I'll be honest. I don't know much about politics before the year 2006.
So I'm wondering in this thread.
But if Clinton is credited with 90's prosperity, when all he could do was veto or sign whatever legislation came through Congress, well, I think maybe Gingrich deserves credit then. He has been claiming credit recently for the 90's boom and maybe there's something to it.
This is an old fallacy coming from schoolbooks on how it works. In fact, the President is typically the dominant force in major congressional legislation. Technically, he has his legislation introduced by a member of his party in Congress, but the decisions on policies and the bills often come from the White House.
This is how you hear the President in his state of the unions say he'll do this and do that that Congress has to pass, and hear him ask Congress to do this and that.
This is why you see legislative programs radically change when the President changes even though the Congress is largely the same people.
On rare occasions Congress does more 'its own thing' when the opposite party from the President, and Gingrich can get some credit for that, if you can call his main policy being to shut down the federal government, and his crappy almost entirely failed 'Contract with America' gimmick 'credit'.
The fact is IMO, there were a couple main factors. One was Clinton's anti-deficit bill in 1993, which raised taxes on the top 1.2% and cut them for many others, and which EVERY Republican I can find screamed loudly would destroy the economy - they all said it would lower growth, raise unemployment and increase the deficit if passed.
It did, and growth went up, unemployment went down and the deficit decreased.
Even the Wall Street Journal admitted "most" of the deficit reduction came from Clinton's anti-deficit policies.
The plan was to reduce the deficit; the second factor was that the economy - some legitimate, some bubble - did better than expected and eliminated the deficit.
This is often called the 'internet boom' - as I said, some real and some nonsense valuation of companies.
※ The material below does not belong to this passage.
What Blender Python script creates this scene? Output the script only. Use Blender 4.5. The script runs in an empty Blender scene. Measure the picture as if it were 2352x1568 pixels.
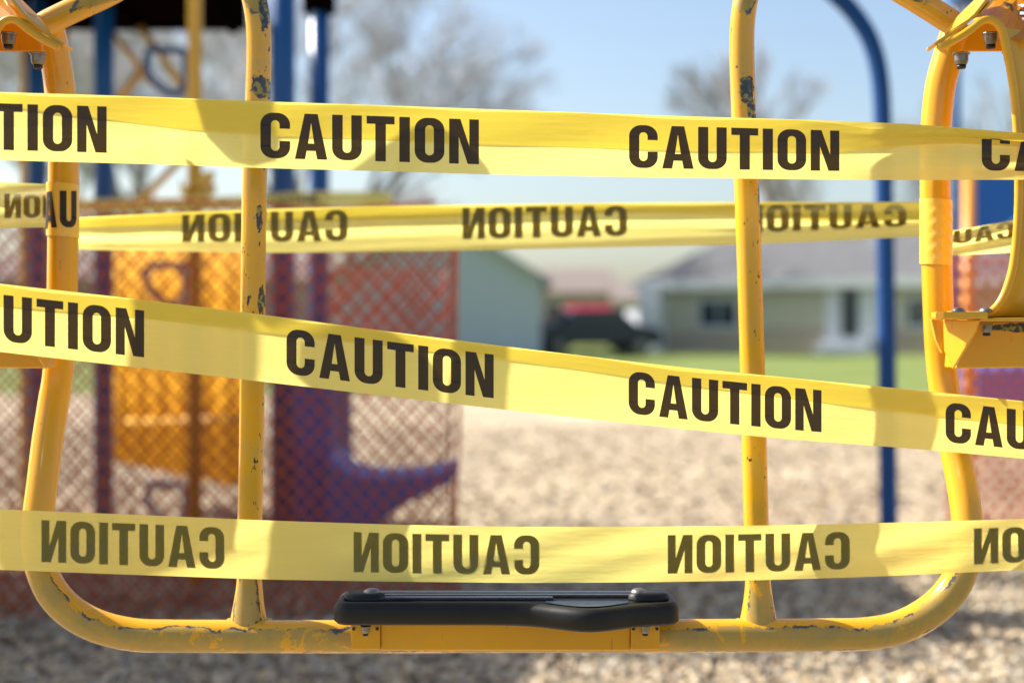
import bpy, bmesh, math, random
from mathutils import Vector, Matrix, noise
from mathutils.geometry import tessellate_polygon
R = math.radians
random.seed(7)
scn = bpy.context.scene

# ------------------------------------------------------------------ camera
FPX, HY, CX = 3267.0, 745.0, 1176.0
cam = bpy.data.cameras.new("camera")
camo = bpy.data.objects.new("camera", cam)
scn.collection.objects.link(camo)
camo.location = (0, 0, 1.0)
camo.rotation_euler = (R(90), 0, 0)
cam.lens = 50.0
cam.sensor_width = 36.0
cam.shift_y = -(784 - HY) / 2352.0
cam.clip_start = 0.05
cam.clip_end = 3000
cam.dof.use_dof = True
cam.dof.focus_distance = 1.74
cam.dof.aperture_fstop = 2.4
cam.dof.aperture_blades = 0
scn.camera = camo

# ------------------------------------------------------------------ world and sun
AZ, EL = 20.0, 40.0      # degrees behind the left side, elevation
SUN = Vector((-math.cos(R(EL)) * math.cos(R(AZ)), math.cos(R(EL)) * math.sin(R(AZ)), math.sin(R(EL))))
world = bpy.data.worlds.new("World")
scn.world = world
world.use_nodes = True
wn = world.node_tree
wn.nodes.clear()
sky = wn.nodes.new("ShaderNodeTexSky")
sky.sky_type = 'NISHITA'
sky.sun_disc = False
sky.sun_elevation = R(EL)
sky.sun_rotation = math.atan2(SUN.x, SUN.y)
sky.air_density = 1.0
sky.dust_density = 2.1
sky.ozone_density = 1.3
bg = wn.nodes.new("ShaderNodeBackground")
bg.inputs['Strength'].default_value = 0.098
wo = wn.nodes.new("ShaderNodeOutputWorld")
wn.links.new(sky.outputs[0], bg.inputs[0])
wn.links.new(bg.outputs[0], wo.inputs[0])
sl = bpy.data.lights.new("sun", 'SUN')
sl.energy = 5.0
sl.angle = R(0.55)
sl.color = (1.0, 0.95, 0.87)
so = bpy.data.objects.new("sun", sl)
scn.collection.objects.link(so)
so.rotation_euler = SUN.to_track_quat('Z', 'Y').to_euler()
scn.view_settings.view_transform = 'Standard'
scn.view_settings.look = 'None'
scn.view_settings.exposure = 1.05
scn.view_settings.gamma = 1.0
scn.cycles.use_denoising = True
scn.cycles.max_bounces = 10
scn.cycles.transparent_max_bounces = 12
scn.cycles.sample_clamp_indirect = 6.0

# ------------------------------------------------------------------ helpers
def at(px, py, Y):
    return Vector(((px - CX) / FPX * Y, Y, 1.0 - (py - HY) / FPX * Y))

def tag(o, label=None, cat=None, group=None, kind=None):
    if label: o['label'] = label
    if cat: o['category'] = cat
    if group: o['group'] = group
    if kind: o['kind'] = kind
    return o

def empty(name, loc=(0, 0, 0)):
    o = bpy.data.objects.new(name, None)
    o.location = loc
    o.empty_display_size = 0.1
    scn.collection.objects.link(o)
    return o

def world_loc(p):
    v = Vector((0, 0, 0))
    while p is not None:
        v += p.location
        p = p.parent
    return v

def build(name, bm, mat, parent=None, smooth=False, bevel=0.0):
    me = bpy.data.meshes.new(name)
    if smooth:
        for f in bm.faces: f.smooth = True
    off = world_loc(parent)
    if off.length > 0:
        bmesh.ops.translate(bm, verts=bm.verts, vec=-off)
    bm.to_mesh(me)
    bm.free()
    for m in (mat if isinstance(mat, (list, tuple)) else [mat]):
        me.materials.append(m)
    o = bpy.data.objects.new(name, me)
    scn.collection.objects.link(o)
    if parent: o.parent = parent
    if bevel > 0:
        md = o.modifiers.new("bevel", 'BEVEL')
        md.width = bevel
        md.segments = 2
        md.limit_method = 'ANGLE'
        md.angle_limit = R(40)
    return o

def catmull(pts, n=8):
    pts = [Vector(p) for p in pts]
    out = []
    for i in range(len(pts) - 1):
        p0 = pts[i - 1] if i > 0 else pts[i] * 2 - pts[i + 1]
        p1, p2 = pts[i], pts[i + 1]
        p3 = pts[i + 2] if i + 2 < len(pts) else p2 * 2 - p1
        for k in range(n):
            t = k / n
            out.append(0.5 * ((2 * p1) + (p2 - p0) * t + (2 * p0 - 5 * p1 + 4 * p2 - p3) * t * t + (3 * p1 - p0 - 3 * p2 + p3) * t ** 3))
    out.append(pts[-1])
    return out

def add_tube(bm, pts, rad, seg=16, cap=True, squash=1.0):
    """sweep a circle along pts; rad number or list"""
    n = len(pts)
    rads = rad if isinstance(rad, (list, tuple)) else [rad] * n
    pts = [Vector(p) for p in pts]
    T = []
    for i in range(n):
        a = pts[max(0, i - 1)]; b = pts[min(n - 1, i + 1)]
        T.append((b - a).normalized())
    ref = Vector((0, 1, 0))
    if abs(T[0].dot(ref)) > 0.9: ref = Vector((1, 0, 0))
    N = (ref - T[0] * ref.dot(T[0])).normalized()
    rings = []
    for i in range(n):
        N = (N - T[i] * N.dot(T[i])).normalized()
        B = T[i].cross(N)
        ring = []
        for k in range(seg):
            a = 2 * math.pi * k / seg
            ring.append(bm.verts.new(pts[i] + (N * math.cos(a) * squash + B * math.sin(a)) * rads[i]))
        rings.append(ring)
    for i in range(n - 1):
        for k in range(seg):
            bm.faces.new((rings[i][k], rings[i][(k + 1) % seg], rings[i + 1][(k + 1) % seg], rings[i + 1][k]))
    if cap:
        bm.faces.new(rings[0][::-1]); bm.faces.new(rings[-1])

def tube(name, pts, rad, mat, parent=None, seg=16, **k):
    bm = bmesh.new()
    add_tube(bm, pts, rad, seg, **k)
    bmesh.ops.recalc_face_normals(bm, faces=bm.faces)
    return build(name, bm, mat, parent, smooth=True)

def add_box(bm, x0, x1, y0, y1, z0, z1):
    v = [bm.verts.new(p) for p in ((x0,y0,z0),(x1,y0,z0),(x1,y1,z0),(x0,y1,z0),(x0,y0,z1),(x1,y0,z1),(x1,y1,z1),(x0,y1,z1))]
    for f in ((0,3,2,1),(4,5,6,7),(0,1,5,4),(1,2,6,5),(2,3,7,6),(3,0,4,7)):
        bm.faces.new([v[i] for i in f])
    return v

def box(name, x0, x1, y0, y1, z0, z1, mat, parent=None, bevel=0.0):
    bm = bmesh.new()
    add_box(bm, x0, x1, y0, y1, z0, z1)
    return build(name, bm, mat, parent, bevel=bevel)

def add_prism(bm, poly, vec):
    """poly: list of 3-D points, extruded by vec"""
    vec = Vector(vec)
    a = [bm.verts.new(Vector(p)) for p in poly]
    b = [bm.verts.new(Vector(p) + vec) for p in poly]
    bm.faces.new(a); bm.faces.new(b[::-1])
    n = len(poly)
    for i in range(n):
        bm.faces.new((a[i], b[i], b[(i + 1) % n], a[(i + 1) % n]))

def prism(name, poly, vec, mat, parent=None, bevel=0.0):
    bm = bmesh.new()
    add_prism(bm, poly, vec)
    bmesh.ops.recalc_face_normals(bm, faces=bm.faces)
    return build(name, bm, mat, parent, bevel=bevel)

def add_lathe(bm, prof, c, seg=20, axis='z'):
    rings = []
    for r, h in prof:
        ring = []
        for k in range(seg):
            a = 2 * math.pi * k / seg
            if axis == 'z': p = Vector((math.cos(a) * r, math.sin(a) * r, h))
            elif axis == 'y': p = Vector((math.cos(a) * r, h, math.sin(a) * r))
            else: p = Vector((h, math.cos(a) * r, math.sin(a) * r))
            ring.append(bm.verts.new(p + Vector(c)))
        rings.append(ring)
    for i in range(len(rings) - 1):
        for k in range(seg):
            bm.faces.new((rings[i][k], rings[i][(k + 1) % seg], rings[i + 1][(k + 1) % seg], rings[i + 1][k]))
    bm.faces.new(rings[0][::-1]); bm.faces.new(rings[-1])
    bmesh.ops.recalc_face_normals(bm, faces=bm.faces)

# ------------------------------------------------------------------ materials
def new_mat(name):
    m = bpy.data.materials.new(name)
    m.use_nodes = True
    nt = m.node_tree
    b = nt.nodes['Principled BSDF']
    return m, nt, b

def N(nt, typ, **kw):
    n = nt.nodes.new(typ)
    for k, v in kw.items():
        if k in ('inputs',):
            for i, val in v.items(): n.inputs[i].default_value = val
        else: setattr(n, k, v)
    return n

def ramp(nt, fac, stops, interp='LINEAR'):
    r = nt.nodes.new('ShaderNodeValToRGB')
    r.color_ramp.interpolation = interp
    el = r.color_ramp.elements
    while len(el) < len(stops): el.new(0.5)
    for e, (p, c) in zip(el, stops):
        e.position = p
        e.color = c if len(c) == 4 else (*c, 1)
    nt.links.new(fac, r.inputs[0])
    return r.outputs[0]

def math_n(nt, op, a, b=None, c=None):
    n = nt.nodes.new('ShaderNodeMath'); n.operation = op
    for i, v in enumerate((a, b, c)):
        if v is None: continue
        if isinstance(v, (int, float)): n.inputs[i].default_value = v
        else: nt.links.new(v, n.inputs[i])
    return n.outputs[0]

def mix_c(nt, fac, a, b):
    n = nt.nodes.new('ShaderNodeMix'); n.data_type = 'RGBA'
    for i, v in ((0, fac), (6, a), (7, b)):
        if isinstance(v, (int, float)): n.inputs[i].default_value = v
        elif isinstance(v, (tuple, list)): n.inputs[i].default_value = (*v[:3], 1)
        else: nt.links.new(v, n.inputs[i])
    return n.outputs[2]

def noise_n(nt, scale, detail=4, rough=0.55, vec=None, dist=0.0):
    n = nt.nodes.new('ShaderNodeTexNoise')
    n.inputs['Scale'].default_value = scale
    n.inputs['Detail'].default_value = detail
    n.inputs['Roughness'].default_value = rough
    n.inputs['Distortion'].default_value = dist
    if vec is None:
        g = nt.nodes.new('ShaderNodeNewGeometry'); vec = g.outputs['Position']
    nt.links.new(vec, n.inputs['Vector'])
    return n.outputs['Fac']

def bump(nt, b, h, strength=0.2, dist=0.01):
    n = nt.nodes.new('ShaderNodeBump')
    n.inputs['Strength'].default_value = strength
    n.inputs['Distance'].default_value = dist
    nt.links.new(h, n.inputs['Height'])
    nt.links.new(n.outputs[0], b.inputs['Normal'])

def simple(name, col, rough=0.6, metal=0.0, var=0.12, scale=8.0, spec=0.5, bmp=0.0, coat=0.0):
    m, nt, b = new_mat(name)
    f = noise_n(nt, scale)
    c2 = tuple(max(0, c * (1 - var * 2)) for c in col); c1 = tuple(min(1, c * (1 + var)) for c in col)
    nt.links.new(mix_c(nt, f, c2, c1), b.inputs['Base Color'])
    b.inputs['Roughness'].default_value = rough
    b.inputs['Metallic'].default_value = metal
    b.inputs['Specular IOR Level'].default_value = spec
    b.inputs['Coat Weight'].default_value = coat
    if bmp: bump(nt, b, noise_n(nt, scale * 6), bmp, 0.004)
    return m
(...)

The bubble part led to a recession in 2000.
The Republican Congress did fight for Republican policies, creating some gridlock; whether the spending they opposed was good or bad for the country is a question.
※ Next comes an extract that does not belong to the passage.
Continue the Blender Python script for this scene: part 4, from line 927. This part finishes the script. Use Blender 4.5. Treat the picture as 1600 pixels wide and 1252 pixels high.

But the facts show, Clinton reduced the REPUBLICAN mega deficits similarly all eight years; that includes the first two under a Democratic congress.
The Republicans did not increase deficit reduction.
So, I'd say Gingrich deserves no credit - the deficit reduction not increasing, opposing good spending, increasing some costs such as the cost of the shutdown.
Gingrich is lying about the history - which led to his being driven from Congress.